C'era commozione negli occhi dei più anziani che hanno fatto un lungo viaggio da altre provincie. C'era l'entusiasmo e la voglia di cambiare nei volti dei giovani. E, in tutti, la voglia di sentirsi ancora un popolo libero.

Ma leggendo nei visi si poteva scoprire la rabbia dei cittadini che saranno costretti a pagare per colpe non proprie. Le famiglie dovranno fare sacrifici di fronte a forti aumenti delle tasse dirette e indirette, gli anziani vedranno le proprie pensioni e i sussidi sanitari decurtati, le scuole avranno a disposizione meno fondi per l'istruzione, i giovani dovranno far fronte a un pesante incremento della disoccupazione, con i tagli dei contributi previdenziali per chi non avrà più un lavoro. «We have enough», «ne abbiamo abbastanza», hanno detto in tanti.
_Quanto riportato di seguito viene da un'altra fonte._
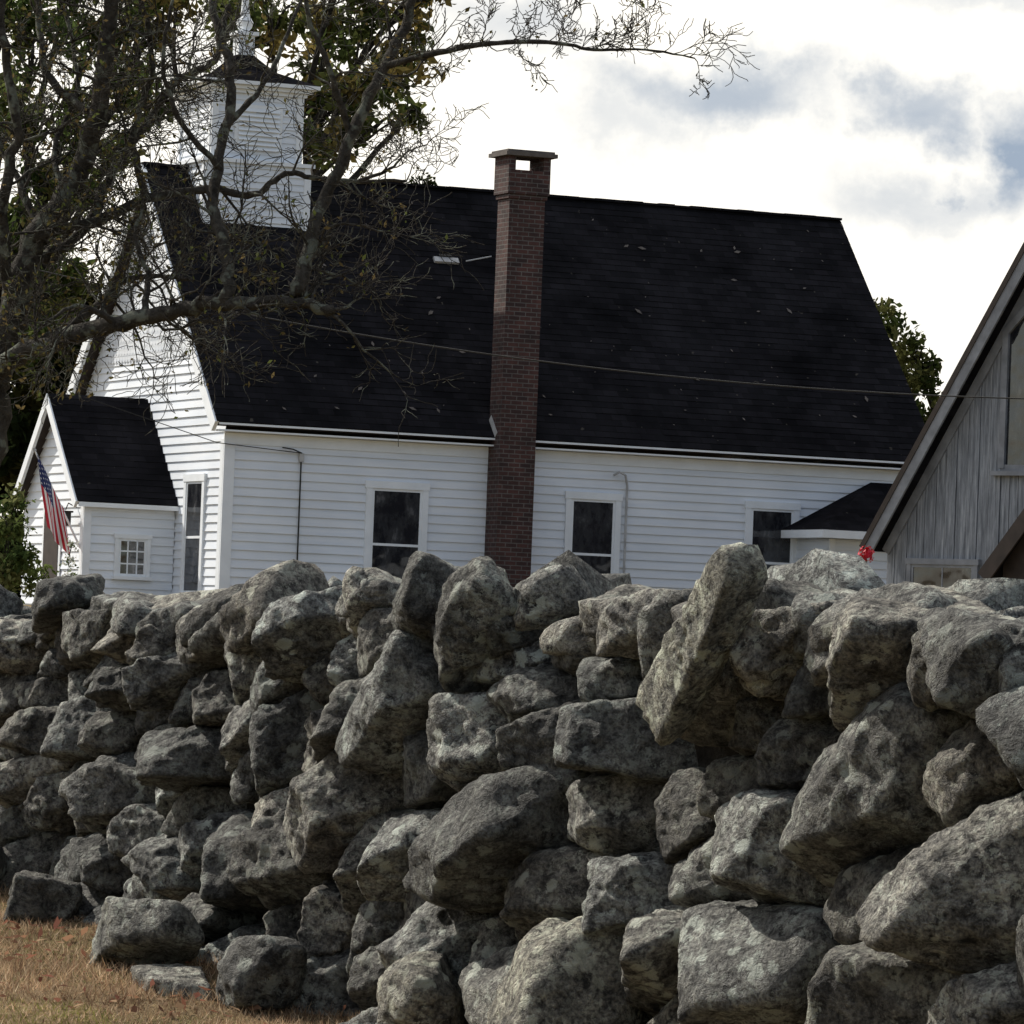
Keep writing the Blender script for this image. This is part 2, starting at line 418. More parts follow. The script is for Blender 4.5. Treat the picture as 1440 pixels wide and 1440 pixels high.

E tutto questo accade poco prima dell'anniversario della proclamazione dello Stato libero d'Irlanda del 6 dicembre 1922, mentre proprio il 7 dicembre sarà il giorno della verità in cui il Parlamento deciderà se approvare o meno il pacchetto anticrisi. Proprio questo anniversario potrebbe essere il giorno del martirio delle speranze irlandesi di uscire dalla crisi e di poter scegliere «for a better, fairer way».